### DIRECTIONS
Transcribe the records below exactly, from their first line through the line containing "bg.inputs['Color']); wl.new(bg.outputs[0], wo.inputs['Surface'])". Omit every line after it.

### SUPPLIED DATA
-- begin --

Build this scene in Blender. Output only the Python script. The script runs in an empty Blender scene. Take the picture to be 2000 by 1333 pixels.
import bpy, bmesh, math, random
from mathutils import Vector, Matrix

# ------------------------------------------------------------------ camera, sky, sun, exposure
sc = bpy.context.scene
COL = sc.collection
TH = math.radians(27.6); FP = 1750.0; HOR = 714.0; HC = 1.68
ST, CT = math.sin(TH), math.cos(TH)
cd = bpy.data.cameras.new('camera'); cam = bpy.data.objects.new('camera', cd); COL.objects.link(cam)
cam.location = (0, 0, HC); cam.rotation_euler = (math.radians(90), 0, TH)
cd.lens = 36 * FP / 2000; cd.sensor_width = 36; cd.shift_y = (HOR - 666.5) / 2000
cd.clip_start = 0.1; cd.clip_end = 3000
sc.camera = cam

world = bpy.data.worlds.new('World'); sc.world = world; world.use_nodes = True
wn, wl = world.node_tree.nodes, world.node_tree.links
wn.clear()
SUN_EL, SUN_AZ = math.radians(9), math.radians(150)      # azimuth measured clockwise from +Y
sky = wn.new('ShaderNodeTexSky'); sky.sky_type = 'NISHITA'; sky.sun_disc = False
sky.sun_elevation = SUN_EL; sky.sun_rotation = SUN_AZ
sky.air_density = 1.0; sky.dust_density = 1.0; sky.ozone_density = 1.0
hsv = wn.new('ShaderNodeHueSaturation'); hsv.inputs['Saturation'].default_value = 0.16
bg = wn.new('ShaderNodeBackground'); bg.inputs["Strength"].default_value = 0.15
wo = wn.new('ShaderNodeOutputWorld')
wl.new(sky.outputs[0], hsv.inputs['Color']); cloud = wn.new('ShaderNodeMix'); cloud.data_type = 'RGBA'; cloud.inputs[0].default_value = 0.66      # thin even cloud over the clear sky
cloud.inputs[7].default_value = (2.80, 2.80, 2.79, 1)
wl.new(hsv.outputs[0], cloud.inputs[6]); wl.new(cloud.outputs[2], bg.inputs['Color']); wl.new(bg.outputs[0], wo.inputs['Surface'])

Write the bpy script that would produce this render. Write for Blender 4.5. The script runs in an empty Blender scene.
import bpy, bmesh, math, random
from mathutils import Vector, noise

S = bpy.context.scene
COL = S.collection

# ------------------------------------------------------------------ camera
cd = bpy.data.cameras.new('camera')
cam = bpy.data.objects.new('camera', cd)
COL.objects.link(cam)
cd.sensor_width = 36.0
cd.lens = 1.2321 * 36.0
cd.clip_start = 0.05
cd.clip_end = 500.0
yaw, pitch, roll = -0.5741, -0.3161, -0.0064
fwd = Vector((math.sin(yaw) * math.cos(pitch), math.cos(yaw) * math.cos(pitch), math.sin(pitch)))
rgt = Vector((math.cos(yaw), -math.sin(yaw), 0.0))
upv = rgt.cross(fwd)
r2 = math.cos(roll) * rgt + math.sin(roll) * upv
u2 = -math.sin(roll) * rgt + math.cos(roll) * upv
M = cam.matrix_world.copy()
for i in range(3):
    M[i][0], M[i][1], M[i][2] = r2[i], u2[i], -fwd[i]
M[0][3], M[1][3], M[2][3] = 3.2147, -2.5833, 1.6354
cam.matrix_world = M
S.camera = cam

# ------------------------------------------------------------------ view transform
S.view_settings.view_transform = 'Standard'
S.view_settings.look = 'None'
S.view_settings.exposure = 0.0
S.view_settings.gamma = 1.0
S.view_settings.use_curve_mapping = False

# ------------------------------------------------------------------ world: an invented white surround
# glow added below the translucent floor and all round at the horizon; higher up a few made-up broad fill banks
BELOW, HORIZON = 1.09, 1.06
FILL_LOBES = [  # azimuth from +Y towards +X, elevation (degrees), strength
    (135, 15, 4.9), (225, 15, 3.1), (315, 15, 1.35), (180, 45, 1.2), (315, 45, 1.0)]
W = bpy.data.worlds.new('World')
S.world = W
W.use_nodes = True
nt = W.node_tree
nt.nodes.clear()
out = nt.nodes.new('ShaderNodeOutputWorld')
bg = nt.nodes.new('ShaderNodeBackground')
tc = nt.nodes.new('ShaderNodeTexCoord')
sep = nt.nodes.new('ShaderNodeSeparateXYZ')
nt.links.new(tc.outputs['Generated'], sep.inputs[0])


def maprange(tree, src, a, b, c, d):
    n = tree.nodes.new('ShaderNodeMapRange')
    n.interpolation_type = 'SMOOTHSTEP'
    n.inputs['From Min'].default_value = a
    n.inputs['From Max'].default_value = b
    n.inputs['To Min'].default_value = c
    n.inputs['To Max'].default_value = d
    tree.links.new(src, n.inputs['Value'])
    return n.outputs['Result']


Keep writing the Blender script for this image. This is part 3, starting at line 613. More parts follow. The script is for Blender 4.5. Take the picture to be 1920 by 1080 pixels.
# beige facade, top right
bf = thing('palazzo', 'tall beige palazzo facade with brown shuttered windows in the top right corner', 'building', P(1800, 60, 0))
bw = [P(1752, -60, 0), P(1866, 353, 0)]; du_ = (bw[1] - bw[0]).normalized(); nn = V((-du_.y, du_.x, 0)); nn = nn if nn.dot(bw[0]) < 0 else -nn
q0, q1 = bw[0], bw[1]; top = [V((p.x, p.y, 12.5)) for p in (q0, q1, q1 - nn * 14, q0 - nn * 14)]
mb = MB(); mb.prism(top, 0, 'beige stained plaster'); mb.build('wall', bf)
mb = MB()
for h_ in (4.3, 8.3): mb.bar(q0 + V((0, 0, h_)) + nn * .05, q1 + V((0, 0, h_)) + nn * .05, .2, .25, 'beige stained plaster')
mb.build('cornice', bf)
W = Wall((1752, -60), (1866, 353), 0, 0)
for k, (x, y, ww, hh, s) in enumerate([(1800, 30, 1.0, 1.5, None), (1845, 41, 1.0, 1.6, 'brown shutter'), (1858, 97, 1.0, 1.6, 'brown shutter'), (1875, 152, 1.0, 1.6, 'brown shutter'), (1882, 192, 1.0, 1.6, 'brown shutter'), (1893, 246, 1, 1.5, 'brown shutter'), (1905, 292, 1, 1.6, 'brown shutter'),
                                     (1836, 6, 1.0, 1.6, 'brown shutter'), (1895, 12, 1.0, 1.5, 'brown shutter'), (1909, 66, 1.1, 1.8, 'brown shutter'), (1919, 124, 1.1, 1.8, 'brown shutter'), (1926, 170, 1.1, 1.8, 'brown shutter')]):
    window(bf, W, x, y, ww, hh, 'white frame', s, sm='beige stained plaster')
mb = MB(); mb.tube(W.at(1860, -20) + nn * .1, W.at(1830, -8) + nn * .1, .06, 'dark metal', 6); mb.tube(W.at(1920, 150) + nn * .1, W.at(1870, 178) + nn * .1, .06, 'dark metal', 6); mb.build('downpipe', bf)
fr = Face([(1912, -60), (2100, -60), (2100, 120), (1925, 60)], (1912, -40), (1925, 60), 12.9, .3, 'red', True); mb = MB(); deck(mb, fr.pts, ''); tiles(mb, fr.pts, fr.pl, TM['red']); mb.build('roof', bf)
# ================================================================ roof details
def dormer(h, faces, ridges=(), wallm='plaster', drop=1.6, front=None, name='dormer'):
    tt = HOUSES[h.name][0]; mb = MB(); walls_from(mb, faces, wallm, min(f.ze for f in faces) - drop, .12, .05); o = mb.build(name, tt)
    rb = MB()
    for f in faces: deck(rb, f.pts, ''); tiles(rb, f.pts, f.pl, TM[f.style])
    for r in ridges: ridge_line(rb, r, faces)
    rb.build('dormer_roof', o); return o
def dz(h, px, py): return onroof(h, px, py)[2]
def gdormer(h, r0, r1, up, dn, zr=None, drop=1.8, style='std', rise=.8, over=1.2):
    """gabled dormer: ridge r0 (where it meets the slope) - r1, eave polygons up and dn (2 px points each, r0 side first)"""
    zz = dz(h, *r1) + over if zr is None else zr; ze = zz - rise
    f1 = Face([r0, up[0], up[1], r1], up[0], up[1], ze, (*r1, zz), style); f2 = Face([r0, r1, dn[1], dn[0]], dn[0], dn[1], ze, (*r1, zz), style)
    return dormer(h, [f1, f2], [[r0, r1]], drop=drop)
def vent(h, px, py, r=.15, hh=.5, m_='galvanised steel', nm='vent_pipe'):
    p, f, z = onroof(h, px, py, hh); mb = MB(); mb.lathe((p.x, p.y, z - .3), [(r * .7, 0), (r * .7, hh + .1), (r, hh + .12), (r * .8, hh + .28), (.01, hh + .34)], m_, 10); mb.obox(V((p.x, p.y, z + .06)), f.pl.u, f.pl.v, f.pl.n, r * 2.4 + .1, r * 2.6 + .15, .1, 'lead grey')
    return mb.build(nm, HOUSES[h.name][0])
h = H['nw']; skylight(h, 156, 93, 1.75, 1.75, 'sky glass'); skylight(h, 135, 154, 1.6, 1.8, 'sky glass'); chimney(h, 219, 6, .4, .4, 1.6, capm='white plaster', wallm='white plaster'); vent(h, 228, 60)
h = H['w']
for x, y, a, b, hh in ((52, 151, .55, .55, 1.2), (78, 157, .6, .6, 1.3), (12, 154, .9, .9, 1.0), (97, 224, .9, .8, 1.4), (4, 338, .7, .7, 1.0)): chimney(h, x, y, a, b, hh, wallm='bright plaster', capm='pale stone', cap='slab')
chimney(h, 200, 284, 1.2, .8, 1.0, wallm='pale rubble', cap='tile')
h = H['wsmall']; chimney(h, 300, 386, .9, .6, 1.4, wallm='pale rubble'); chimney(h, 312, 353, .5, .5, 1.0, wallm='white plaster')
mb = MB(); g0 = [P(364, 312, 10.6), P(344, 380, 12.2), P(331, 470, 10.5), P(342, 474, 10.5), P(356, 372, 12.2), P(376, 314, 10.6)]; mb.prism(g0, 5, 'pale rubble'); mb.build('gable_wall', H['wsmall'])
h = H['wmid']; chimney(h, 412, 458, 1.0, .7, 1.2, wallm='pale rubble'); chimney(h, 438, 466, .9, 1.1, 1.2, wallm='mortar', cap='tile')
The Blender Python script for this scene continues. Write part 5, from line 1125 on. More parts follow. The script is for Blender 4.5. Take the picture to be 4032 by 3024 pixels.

-- end --

### TASK OUTPUT
Build this scene in Blender. Output only the Python script. The script runs in an empty Blender scene. Take the picture to be 2000 by 1333 pixels.
import bpy, bmesh, math, random
from mathutils import Vector, Matrix

# ------------------------------------------------------------------ camera, sky, sun, exposure
sc = bpy.context.scene
COL = sc.collection
TH = math.radians(27.6); FP = 1750.0; HOR = 714.0; HC = 1.68
ST, CT = math.sin(TH), math.cos(TH)
cd = bpy.data.cameras.new('camera'); cam = bpy.data.objects.new('camera', cd); COL.objects.link(cam)
cam.location = (0, 0, HC); cam.rotation_euler = (math.radians(90), 0, TH)
cd.lens = 36 * FP / 2000; cd.sensor_width = 36; cd.shift_y = (HOR - 666.5) / 2000
cd.clip_start = 0.1; cd.clip_end = 3000
sc.camera = cam

world = bpy.data.worlds.new('World'); sc.world = world; world.use_nodes = True
wn, wl = world.node_tree.nodes, world.node_tree.links
wn.clear()
SUN_EL, SUN_AZ = math.radians(9), math.radians(150)      # azimuth measured clockwise from +Y
sky = wn.new('ShaderNodeTexSky'); sky.sky_type = 'NISHITA'; sky.sun_disc = False
sky.sun_elevation = SUN_EL; sky.sun_rotation = SUN_AZ
sky.air_density = 1.0; sky.dust_density = 1.0; sky.ozone_density = 1.0
hsv = wn.new('ShaderNodeHueSaturation'); hsv.inputs['Saturation'].default_value = 0.16
bg = wn.new('ShaderNodeBackground'); bg.inputs["Strength"].default_value = 0.15
wo = wn.new('ShaderNodeOutputWorld')
wl.new(sky.outputs[0], hsv.inputs['Color']); cloud = wn.new('ShaderNodeMix'); cloud.data_type = 'RGBA'; cloud.inputs[0].default_value = 0.66      # thin even cloud over the clear sky
cloud.inputs[7].default_value = (2.80, 2.80, 2.79, 1)
wl.new(hsv.outputs[0], cloud.inputs[6]); wl.new(cloud.outputs[2], bg.inputs['Color']); wl.new(bg.outputs[0], wo.inputs['Surface'])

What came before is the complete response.